Senate debates
Thursday, 26 March 2026
Bills
Treasury Laws Amendment (Doubling Penalties for ACCC Enforcement) Bill 2026; Second Reading
3:30 pm
Larissa Waters (Queensland, Australian Greens) Share this | Hansard source
This so-called crackdown on price gouging is a con. It will do nothing to stop price gouging, and it won't stop corporations using the cover of war to rip people off. It does not do what it says on the tin. This legislation increases penalties for companies caught lying about ripping you off, but it doesn't actually stop them from ripping you off, which it could do if the Greens' amendment passes. But let's see if that happens, because this government would rather just gaslight people about what it's doing and tinker around the edges than actually fix the problem. What is the point of stopping petrol companies lying about price gouging when you could simply stop them from price gouging in the first place? It is the ultimate window-dressing and will do nothing to fix the real pain that people are feeling.
The Greens want to make price gouging illegal right across the economy—no tinkering and no loopholes that corporations can exploit. Just ban it. Make it illegal. We drafted a bill to do that, and we brought it into this place. And who do you think voted against it? The Labor Party, the Liberal Party, the National Party and One Nation. All of these parties voted against stopping price gouging just two weeks ago. This bill is just trying to make the government look like they're doing something while they just continue to do absolutely nothing meaningful to stop price gouging. Australians are being slugged at the bowser thanks to a war that this government is backing and was the first in the world to back, and your response is to simply fiddle at the margins as usual. There are no provisions in Australian law that stop fuel companies price gouging, because you are not backing them. All this bill does is increase penalties for existing offences. Why are you misleading the public by implying that this bill does something that it does not do? People are hurting, and they need a government that is willing to stand up to big corporations, their obscene profiteering and their price gouging and actually offer real cost-of-living relief.
The price of fuel is the No. 1 topic on people's lips in the country right now, and it is the biggest domestic impact of an illegal war that your government has backed and that all of the war parties in this chamber have signed up to and continue to support. It is wreaking havoc not just in the Middle East—not just on civilians and school buildings. It is wreaking havoc on Australians in their everyday cost of living at the bowser.
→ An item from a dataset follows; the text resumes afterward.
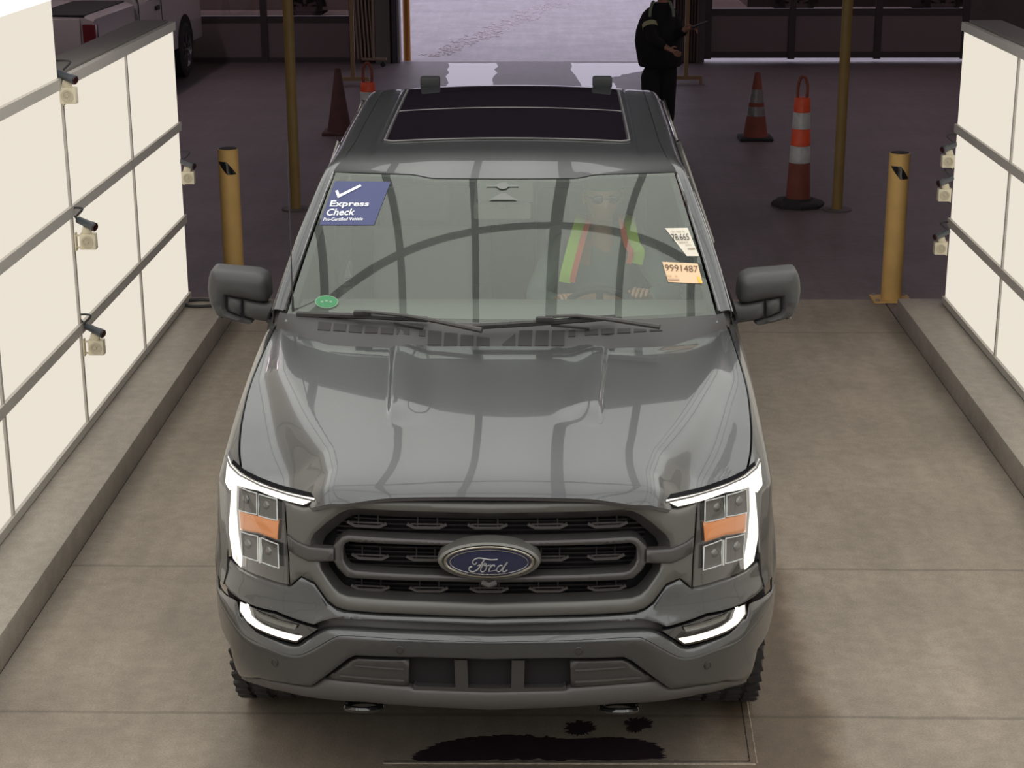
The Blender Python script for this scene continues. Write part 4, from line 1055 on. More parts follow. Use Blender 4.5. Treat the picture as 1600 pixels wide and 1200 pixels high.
def f8(X, Y): return (1000+X/10, 340+Y/10)
t1, P1 = sticker('ticket', [f8(428, 165), f8(780, 158), f8(960, 600), f8(770, 600)], paper, 'white paper ticket reading 78:665')
on_ws('lettering', '78:665', ink, t1, [f8(555, 362), f8(812, 356), f8(790, 255), f8(515, 262)])
on_ws('lettering', 'Sale 2026 18', inkf, t1, [f8(530, 240), f8(735, 236), f8(728, 208), f8(525, 214)])
on_ws('lettering', '2023', inkf, t1, [f8(650, 408), f8(785, 404), f8(775, 376), f8(640, 380)])
on_ws('lettering', '571', inkf, t1, [f8(755, 452), f8(838, 448), f8(825, 420), f8(745, 424)])
on_ws('barcode', poly_mesh([(0, 0), (10, 0), (10, 3), (0, 3)]), inkf, t1, [f8(790, 505), f8(900, 500), f8(893, 478), f8(780, 482)])
t2, P2 = sticker('ticket', [f8(385, 690), f8(940, 718), f8(1018, 1030), f8(480, 1005)], tan, 'peach paper ticket reading 9991487')
on_ws('lettering', '9991487', mat('brown_ink', (.12, .07, .04), .6), t2, [f8(435, 838), f8(950, 858), f8(935, 760), f8(420, 735)])
on_ws('lettering', 'FCR   IV', mat('tan_ink', (.45, .30, .2), .6), t2, [f8(445, 935), f8(630, 940), f8(622, 905), f8(440, 900)])
on_ws('print_block', poly_mesh([(0, 0), (10, 0), (10, 2), (0, 2)]), mat('tan_ink', (.45, .30, .2), .6), t2, [f8(475, 985), f8(655, 992), f8(650, 962), f8(465, 958)])
on_ws('yellow_patch', poly_mesh([(0, 0), (6, 0), (10, 10), (3, 10), (1, 5)]), mat('patch_yellow', (.80, .50, .05), .6), t2, [f8(940, 1024), f8(1015, 1028), f8(975, 925), f8(930, 920)])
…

Ordinary people are paying the price of this war, and the big corporations are making bank. The gas corporations, the oil corporations, the billionaires and the weapons manufacturers are loving this conflict. It is making them richer, and it is making everybody else's life harder. It is your job to try to fix that. We could be taxing those big corporations, making them pay their fair share and using that revenue to help people. We could be taxing those export gas companies whose profits have already skyrocketed since this illegal war began weeks ago and using that money to help people. We could make public transport free, stop price gouging and actually invest in the things that make people live a good life and help them deal with the pressures that they're under. It might sound crazy, but, maybe on a bill that talks about price gouging, you should actually fix price gouging. That's precisely what our amendment will do.
The impacts of this war are not going to stop at petrol, though. We already know that fertiliser costs are going to go up, and that will flow through to both farmers and food prices. Under pressure from the Greens, three months ago the government finally brought in restrictions on price gouging by the big supermarkets, but do you think it's taken effect yet? No. They're making people wait six months before it takes effect, and they voted against making price gouging illegal across the economy. I wonder how much profit Coles and Woollies will make in the six-month reprieve that they've got to continue to profiteer off people, to continue to mislead people and to continue to rip people off. If this government actually wants to stop petrol companies from ripping people off, price gouging families and truckies for $3 or more a litre, then you could actually just stop price gouging, you could get us out of this illegal war, you could tax the big corporations and you could invest in helping people address the cost of living.